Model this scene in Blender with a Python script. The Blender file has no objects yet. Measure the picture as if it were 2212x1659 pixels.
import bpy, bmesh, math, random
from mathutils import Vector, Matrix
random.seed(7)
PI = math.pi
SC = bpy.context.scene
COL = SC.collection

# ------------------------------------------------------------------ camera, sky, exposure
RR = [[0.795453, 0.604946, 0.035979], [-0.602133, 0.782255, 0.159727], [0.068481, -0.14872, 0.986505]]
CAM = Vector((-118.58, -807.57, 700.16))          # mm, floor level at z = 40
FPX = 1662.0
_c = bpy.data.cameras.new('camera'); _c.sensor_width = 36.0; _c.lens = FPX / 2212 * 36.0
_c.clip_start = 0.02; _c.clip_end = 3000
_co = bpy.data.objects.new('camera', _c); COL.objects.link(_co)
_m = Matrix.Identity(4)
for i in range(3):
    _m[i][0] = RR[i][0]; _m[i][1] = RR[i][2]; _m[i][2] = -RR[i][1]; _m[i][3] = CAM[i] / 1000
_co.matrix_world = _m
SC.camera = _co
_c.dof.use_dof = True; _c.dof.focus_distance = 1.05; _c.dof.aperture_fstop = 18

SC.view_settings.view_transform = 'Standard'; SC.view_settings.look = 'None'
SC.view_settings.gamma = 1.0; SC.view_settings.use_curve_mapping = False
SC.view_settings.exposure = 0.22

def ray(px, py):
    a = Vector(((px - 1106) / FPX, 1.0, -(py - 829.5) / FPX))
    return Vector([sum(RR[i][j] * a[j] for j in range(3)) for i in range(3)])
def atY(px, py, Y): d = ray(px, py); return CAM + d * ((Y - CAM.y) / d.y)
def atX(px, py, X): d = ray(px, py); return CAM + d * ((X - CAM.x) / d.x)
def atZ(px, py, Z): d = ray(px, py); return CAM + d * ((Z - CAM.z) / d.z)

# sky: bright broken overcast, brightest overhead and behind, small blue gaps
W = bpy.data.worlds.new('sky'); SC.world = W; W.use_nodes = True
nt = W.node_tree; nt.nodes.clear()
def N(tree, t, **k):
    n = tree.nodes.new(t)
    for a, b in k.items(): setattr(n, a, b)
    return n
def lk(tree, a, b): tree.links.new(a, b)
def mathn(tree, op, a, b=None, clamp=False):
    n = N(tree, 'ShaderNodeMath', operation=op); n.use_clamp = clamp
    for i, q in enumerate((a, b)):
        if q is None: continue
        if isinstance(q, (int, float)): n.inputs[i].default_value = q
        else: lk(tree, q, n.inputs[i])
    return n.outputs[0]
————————
Return the whole listing exactly, with every line included.

Model this scene in Blender with a Python script. The Blender file has no objects yet. Measure the picture as if it were 2212x1659 pixels.
import bpy, bmesh, math, random
from mathutils import Vector, Matrix
random.seed(7)
PI = math.pi
SC = bpy.context.scene
COL = SC.collection

# ------------------------------------------------------------------ camera, sky, exposure
RR = [[0.795453, 0.604946, 0.035979], [-0.602133, 0.782255, 0.159727], [0.068481, -0.14872, 0.986505]]
CAM = Vector((-118.58, -807.57, 700.16))          # mm, floor level at z = 40
FPX = 1662.0
_c = bpy.data.cameras.new('camera'); _c.sensor_width = 36.0; _c.lens = FPX / 2212 * 36.0
_c.clip_start = 0.02; _c.clip_end = 3000
_co = bpy.data.objects.new('camera', _c); COL.objects.link(_co)
_m = Matrix.Identity(4)
for i in range(3):
    _m[i][0] = RR[i][0]; _m[i][1] = RR[i][2]; _m[i][2] = -RR[i][1]; _m[i][3] = CAM[i] / 1000
_co.matrix_world = _m
SC.camera = _co
_c.dof.use_dof = True; _c.dof.focus_distance = 1.05; _c.dof.aperture_fstop = 18

SC.view_settings.view_transform = 'Standard'; SC.view_settings.look = 'None'
SC.view_settings.gamma = 1.0; SC.view_settings.use_curve_mapping = False
SC.view_settings.exposure = 0.22

def ray(px, py):
    a = Vector(((px - 1106) / FPX, 1.0, -(py - 829.5) / FPX))
    return Vector([sum(RR[i][j] * a[j] for j in range(3)) for i in range(3)])
def atY(px, py, Y): d = ray(px, py); return CAM + d * ((Y - CAM.y) / d.y)
def atX(px, py, X): d = ray(px, py); return CAM + d * ((X - CAM.x) / d.x)
def atZ(px, py, Z): d = ray(px, py); return CAM + d * ((Z - CAM.z) / d.z)

# sky: bright broken overcast, brightest overhead and behind, small blue gaps
W = bpy.data.worlds.new('sky'); SC.world = W; W.use_nodes = True
nt = W.node_tree; nt.nodes.clear()
def N(tree, t, **k):
    n = tree.nodes.new(t)
    for a, b in k.items(): setattr(n, a, b)
    return n
def lk(tree, a, b): tree.links.new(a, b)
def mathn(tree, op, a, b=None, clamp=False):
    n = N(tree, 'ShaderNodeMath', operation=op); n.use_clamp = clamp
    for i, q in enumerate((a, b)):
        if q is None: continue
        if isinstance(q, (int, float)): n.inputs[i].default_value = q
        else: lk(tree, q, n.inputs[i])
    return n.outputs[0]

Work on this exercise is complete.